You can open an account at any bank. We just picked the local bank that we parents used. It’s really not that complicated. Go in with your kids and say you want to open an account. If they are under 18 you will have to be on the account too.
Our kids both have bank accounts at a bank with branches all over the country. Both opened these accounts as college freshmen. During orientation there were tables set up by banks near their colleges. We politely asked that they open accounts at banks which also had branches near where we lived…for ease of making deposits. This was all pre Zelle and Venmo…but it did make it easy.
Also, they got some perks for being college students.
Up to $7600 of student earnings are not considered in FAFSA EFC this year. However, a student’s assets still go in at a much higher rate than parents. So, it is best that they have low bank balances if they are not full pay.
Chase has College checking accounts that can be opened at 17, have no fees during college, and pay $100 after 10 transactions.
My kids have had credit union accounts since they were ~10. The accounts are of little use for college expenses due to the lack of nearby affiliate ATMs. They did give my DS a scholarship though.
I don’t think my kids have ever used an ATM. They rarely use cash. Everything is paid by credit card, Venmo or Zelle. One year, my oldest needed to send a check in for rent. All other housing had options for electronic payments.
You should open student checking accounts, one for each of them. They will be custodial accounts until they turn 18 (this is a fairly new banking rule at regular banks; I don’t know about credit unions so can’t comment on that now), at which point they will be turned over to the student.
This is important so that your kids can learn basic money management. If they can’t handle managing cash flow at 17 or 18, it will only get more complicated when they are 23 or 25 and having larger incomes and more expenses.
Don’t worry about financial aid eligibility. Think about helping them learn to be responsible adults, and then let them grow up when they do.
My kids have had accounts at the credit union since they were 6 months old. I’m listed as co-owner but they can take me off whenever they want (now both over 21). When they were about 15, they got ‘checking’ accounts (not called that). They have ATM cards and can make deposits and withdrawal online or at ATMs or by writing checks. One hasn’t lived in Denver for years and still uses the credit union as her main account, having both her TA checks from the university and her Starbucks paychecks direct deposited into her account. She gets checks printed out by the CU for free and uses one per month to pay her rent.
One of the benefits is that the CU is nice. If she screws something up, they fix it for her (late payments, a fraud on her ATM card, printing checks at the last minute). My other daughter moved back to the area a few years ago and still uses her account as her main account. One year the IRS took the money out of her savings account rather than her checking (as we’d indicated on her return) and the bank paid it and waived the fee for the overdraft.
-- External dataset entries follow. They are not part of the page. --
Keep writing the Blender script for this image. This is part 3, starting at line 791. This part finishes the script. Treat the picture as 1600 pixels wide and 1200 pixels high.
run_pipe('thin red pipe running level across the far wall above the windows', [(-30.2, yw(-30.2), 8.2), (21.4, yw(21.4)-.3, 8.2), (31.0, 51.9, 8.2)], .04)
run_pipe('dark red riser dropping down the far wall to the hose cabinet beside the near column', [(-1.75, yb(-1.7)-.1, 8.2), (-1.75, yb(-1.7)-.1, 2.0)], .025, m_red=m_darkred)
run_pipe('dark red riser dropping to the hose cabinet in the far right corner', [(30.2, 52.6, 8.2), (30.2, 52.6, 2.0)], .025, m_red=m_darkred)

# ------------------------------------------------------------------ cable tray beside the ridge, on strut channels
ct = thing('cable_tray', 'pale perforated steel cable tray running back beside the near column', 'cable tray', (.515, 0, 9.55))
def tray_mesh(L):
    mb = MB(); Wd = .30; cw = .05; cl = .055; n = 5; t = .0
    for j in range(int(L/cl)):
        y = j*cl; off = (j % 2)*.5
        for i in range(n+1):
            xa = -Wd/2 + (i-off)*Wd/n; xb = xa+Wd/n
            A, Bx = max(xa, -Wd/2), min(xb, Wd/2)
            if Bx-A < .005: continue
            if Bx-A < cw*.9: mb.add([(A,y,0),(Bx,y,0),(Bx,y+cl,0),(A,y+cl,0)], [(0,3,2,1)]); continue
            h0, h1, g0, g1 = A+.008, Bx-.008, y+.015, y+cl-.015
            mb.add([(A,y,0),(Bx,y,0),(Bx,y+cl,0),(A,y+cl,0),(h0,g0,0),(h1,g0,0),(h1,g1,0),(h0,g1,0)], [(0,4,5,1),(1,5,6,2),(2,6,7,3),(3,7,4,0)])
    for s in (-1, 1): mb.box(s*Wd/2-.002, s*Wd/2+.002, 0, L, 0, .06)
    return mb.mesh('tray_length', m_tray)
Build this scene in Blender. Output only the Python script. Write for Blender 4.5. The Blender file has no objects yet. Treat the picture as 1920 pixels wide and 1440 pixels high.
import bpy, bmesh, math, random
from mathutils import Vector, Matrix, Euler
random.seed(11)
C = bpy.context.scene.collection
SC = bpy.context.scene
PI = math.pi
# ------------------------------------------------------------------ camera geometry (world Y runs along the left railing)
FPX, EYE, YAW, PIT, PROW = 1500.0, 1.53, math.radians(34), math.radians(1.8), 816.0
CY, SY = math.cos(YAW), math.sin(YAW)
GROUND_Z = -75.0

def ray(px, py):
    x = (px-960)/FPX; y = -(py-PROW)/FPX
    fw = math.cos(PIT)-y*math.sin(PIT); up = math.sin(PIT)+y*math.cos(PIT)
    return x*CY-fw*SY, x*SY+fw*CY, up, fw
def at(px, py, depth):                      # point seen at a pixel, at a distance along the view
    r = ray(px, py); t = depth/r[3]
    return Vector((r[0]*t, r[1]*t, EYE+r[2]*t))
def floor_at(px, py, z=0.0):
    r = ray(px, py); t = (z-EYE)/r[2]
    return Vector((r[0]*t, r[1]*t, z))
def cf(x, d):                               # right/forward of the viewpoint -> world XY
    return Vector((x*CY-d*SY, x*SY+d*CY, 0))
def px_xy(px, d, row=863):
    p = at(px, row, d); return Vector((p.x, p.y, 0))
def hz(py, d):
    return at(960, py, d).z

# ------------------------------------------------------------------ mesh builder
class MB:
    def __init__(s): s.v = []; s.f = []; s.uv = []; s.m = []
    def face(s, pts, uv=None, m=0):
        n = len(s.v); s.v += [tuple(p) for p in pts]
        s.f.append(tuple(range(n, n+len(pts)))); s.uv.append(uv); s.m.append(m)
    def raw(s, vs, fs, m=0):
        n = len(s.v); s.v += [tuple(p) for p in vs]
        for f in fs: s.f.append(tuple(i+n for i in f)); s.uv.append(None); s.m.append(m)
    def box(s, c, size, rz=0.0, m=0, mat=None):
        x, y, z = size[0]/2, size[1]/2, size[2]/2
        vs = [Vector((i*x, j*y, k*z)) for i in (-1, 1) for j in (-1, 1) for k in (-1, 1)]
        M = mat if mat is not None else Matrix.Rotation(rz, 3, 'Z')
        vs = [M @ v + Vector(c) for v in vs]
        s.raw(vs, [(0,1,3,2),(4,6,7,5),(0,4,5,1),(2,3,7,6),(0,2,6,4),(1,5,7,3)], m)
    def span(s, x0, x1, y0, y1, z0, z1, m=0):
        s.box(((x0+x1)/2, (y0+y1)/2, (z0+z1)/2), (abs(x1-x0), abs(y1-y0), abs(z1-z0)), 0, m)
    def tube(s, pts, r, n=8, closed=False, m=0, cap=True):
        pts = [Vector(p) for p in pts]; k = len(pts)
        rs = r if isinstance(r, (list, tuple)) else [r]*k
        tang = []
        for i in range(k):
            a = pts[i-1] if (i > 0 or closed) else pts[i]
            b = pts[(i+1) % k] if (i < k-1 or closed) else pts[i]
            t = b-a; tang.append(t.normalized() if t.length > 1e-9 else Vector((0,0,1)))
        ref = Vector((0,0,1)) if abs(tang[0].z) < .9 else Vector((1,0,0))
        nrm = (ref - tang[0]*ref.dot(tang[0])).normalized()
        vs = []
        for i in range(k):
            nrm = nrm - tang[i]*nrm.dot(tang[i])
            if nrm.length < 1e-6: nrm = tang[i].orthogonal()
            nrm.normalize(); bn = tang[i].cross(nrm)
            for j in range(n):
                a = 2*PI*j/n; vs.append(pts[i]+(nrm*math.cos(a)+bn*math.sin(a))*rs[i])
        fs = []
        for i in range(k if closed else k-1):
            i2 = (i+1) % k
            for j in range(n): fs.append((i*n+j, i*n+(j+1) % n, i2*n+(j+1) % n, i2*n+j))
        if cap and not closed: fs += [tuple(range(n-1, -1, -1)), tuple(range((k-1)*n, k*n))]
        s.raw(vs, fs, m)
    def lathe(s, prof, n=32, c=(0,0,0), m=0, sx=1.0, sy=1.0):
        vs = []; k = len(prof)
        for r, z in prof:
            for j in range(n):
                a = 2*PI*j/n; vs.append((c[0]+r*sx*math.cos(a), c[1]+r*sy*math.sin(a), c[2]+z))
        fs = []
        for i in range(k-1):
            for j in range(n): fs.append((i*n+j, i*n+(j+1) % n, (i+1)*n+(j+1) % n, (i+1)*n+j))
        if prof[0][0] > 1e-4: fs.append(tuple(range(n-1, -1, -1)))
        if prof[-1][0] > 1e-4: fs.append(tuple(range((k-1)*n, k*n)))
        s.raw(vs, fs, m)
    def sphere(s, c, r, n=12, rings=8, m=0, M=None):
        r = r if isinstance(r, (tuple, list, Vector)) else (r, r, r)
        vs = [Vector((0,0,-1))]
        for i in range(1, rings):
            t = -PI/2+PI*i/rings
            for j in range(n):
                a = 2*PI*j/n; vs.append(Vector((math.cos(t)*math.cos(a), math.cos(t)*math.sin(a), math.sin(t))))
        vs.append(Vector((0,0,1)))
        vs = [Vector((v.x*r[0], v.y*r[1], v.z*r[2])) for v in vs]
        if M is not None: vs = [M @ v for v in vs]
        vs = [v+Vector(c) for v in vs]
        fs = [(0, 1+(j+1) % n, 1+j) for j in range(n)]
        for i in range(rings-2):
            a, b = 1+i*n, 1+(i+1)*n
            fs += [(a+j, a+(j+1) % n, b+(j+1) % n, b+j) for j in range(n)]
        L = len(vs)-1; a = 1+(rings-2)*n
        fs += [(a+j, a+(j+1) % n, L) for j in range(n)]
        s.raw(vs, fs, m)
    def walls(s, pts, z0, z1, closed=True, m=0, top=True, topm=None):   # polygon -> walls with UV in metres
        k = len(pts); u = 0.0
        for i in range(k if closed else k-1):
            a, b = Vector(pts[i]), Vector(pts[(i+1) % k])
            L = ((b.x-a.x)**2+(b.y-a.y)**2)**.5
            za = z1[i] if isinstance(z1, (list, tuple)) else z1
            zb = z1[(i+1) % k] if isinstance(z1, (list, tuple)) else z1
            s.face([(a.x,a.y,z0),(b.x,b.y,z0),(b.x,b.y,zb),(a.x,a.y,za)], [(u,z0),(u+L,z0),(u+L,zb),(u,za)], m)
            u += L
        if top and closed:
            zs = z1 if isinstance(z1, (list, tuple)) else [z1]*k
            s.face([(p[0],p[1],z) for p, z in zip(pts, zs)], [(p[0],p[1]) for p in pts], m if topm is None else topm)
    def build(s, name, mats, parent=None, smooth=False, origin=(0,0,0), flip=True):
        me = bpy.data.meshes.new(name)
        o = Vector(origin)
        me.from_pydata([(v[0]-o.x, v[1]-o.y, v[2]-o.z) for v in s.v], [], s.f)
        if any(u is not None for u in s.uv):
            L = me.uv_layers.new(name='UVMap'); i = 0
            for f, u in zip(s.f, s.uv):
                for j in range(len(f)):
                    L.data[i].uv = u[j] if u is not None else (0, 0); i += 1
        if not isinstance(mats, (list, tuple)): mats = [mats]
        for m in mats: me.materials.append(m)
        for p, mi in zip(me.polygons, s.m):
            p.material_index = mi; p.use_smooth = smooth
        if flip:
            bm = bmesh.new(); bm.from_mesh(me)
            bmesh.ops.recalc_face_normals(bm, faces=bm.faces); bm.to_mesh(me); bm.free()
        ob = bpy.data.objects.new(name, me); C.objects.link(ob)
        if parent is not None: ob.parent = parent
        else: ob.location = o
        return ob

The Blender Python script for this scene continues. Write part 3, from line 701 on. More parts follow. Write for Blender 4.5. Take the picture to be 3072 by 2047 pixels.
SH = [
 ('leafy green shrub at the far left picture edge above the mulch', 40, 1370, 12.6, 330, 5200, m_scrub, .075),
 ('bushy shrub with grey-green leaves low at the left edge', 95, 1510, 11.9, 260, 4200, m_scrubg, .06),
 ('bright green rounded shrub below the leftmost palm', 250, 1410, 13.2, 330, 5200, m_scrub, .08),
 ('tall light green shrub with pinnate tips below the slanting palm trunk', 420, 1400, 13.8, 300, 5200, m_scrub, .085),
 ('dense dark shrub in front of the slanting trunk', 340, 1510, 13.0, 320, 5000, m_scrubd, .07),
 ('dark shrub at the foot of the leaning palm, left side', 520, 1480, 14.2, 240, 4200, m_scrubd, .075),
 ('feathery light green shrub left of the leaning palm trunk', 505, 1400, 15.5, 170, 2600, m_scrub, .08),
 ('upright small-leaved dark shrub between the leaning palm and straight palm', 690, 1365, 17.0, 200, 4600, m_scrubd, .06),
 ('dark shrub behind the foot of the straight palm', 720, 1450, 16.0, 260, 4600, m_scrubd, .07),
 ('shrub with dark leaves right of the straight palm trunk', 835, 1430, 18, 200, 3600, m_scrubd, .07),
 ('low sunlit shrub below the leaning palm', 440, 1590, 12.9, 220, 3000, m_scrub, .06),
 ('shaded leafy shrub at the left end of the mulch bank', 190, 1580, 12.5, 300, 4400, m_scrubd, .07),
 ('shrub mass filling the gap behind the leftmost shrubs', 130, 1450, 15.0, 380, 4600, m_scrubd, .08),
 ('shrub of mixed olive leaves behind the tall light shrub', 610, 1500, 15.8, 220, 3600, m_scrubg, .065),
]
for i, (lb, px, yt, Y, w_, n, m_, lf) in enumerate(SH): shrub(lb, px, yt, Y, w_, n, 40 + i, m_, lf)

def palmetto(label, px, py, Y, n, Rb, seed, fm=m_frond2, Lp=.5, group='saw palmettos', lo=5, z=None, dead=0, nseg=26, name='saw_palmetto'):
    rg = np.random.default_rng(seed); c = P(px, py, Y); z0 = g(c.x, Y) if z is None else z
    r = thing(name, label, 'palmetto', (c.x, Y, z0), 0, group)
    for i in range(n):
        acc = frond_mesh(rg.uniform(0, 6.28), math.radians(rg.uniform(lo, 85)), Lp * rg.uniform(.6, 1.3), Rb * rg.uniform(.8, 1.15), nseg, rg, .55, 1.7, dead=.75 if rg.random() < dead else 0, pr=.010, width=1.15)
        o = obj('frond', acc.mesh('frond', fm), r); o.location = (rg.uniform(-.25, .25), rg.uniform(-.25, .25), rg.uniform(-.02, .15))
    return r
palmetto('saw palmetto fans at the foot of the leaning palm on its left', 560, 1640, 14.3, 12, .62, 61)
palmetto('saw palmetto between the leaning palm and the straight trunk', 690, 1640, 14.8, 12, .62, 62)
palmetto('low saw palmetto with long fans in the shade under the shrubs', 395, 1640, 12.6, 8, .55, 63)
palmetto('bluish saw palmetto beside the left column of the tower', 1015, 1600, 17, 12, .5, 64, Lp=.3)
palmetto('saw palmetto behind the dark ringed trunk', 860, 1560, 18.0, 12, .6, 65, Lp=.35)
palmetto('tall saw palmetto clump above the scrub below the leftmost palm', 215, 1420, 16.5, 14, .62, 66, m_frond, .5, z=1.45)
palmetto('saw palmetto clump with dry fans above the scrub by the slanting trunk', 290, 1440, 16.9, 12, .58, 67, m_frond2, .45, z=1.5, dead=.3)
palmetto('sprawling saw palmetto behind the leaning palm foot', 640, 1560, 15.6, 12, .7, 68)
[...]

Try getting BofA to do that!
Every year, the local banks near our kids’ high school had big banners on their buildings, advertising FREE Checking and Savings accounts for college-bound Seniors.
They required a minimum deposit ($200) and they also required the high school transcript (Informal) that showed the last trimester of classes. The rep would sign off that the student had shown the transcript. They could always confirm with the school, if the student and/or parents gave permission to have the transcript electronically sent. The parents could be on the account if the students were 17. Then at 18, the student would be the only one on the accounts.
Our children also have had their accounts since ~3 months of age at our bank. When they reached the age 16, the bank transitioned them to “regular” accounts, offered ATM cards, and also offered the option of checking accounts. Our children all transitioned their accounts but did not want to go to ATM’s yet. They were able to directly deposit their part-time job/wages to those accounts. At 18, they got Discover cards and their ATM cards.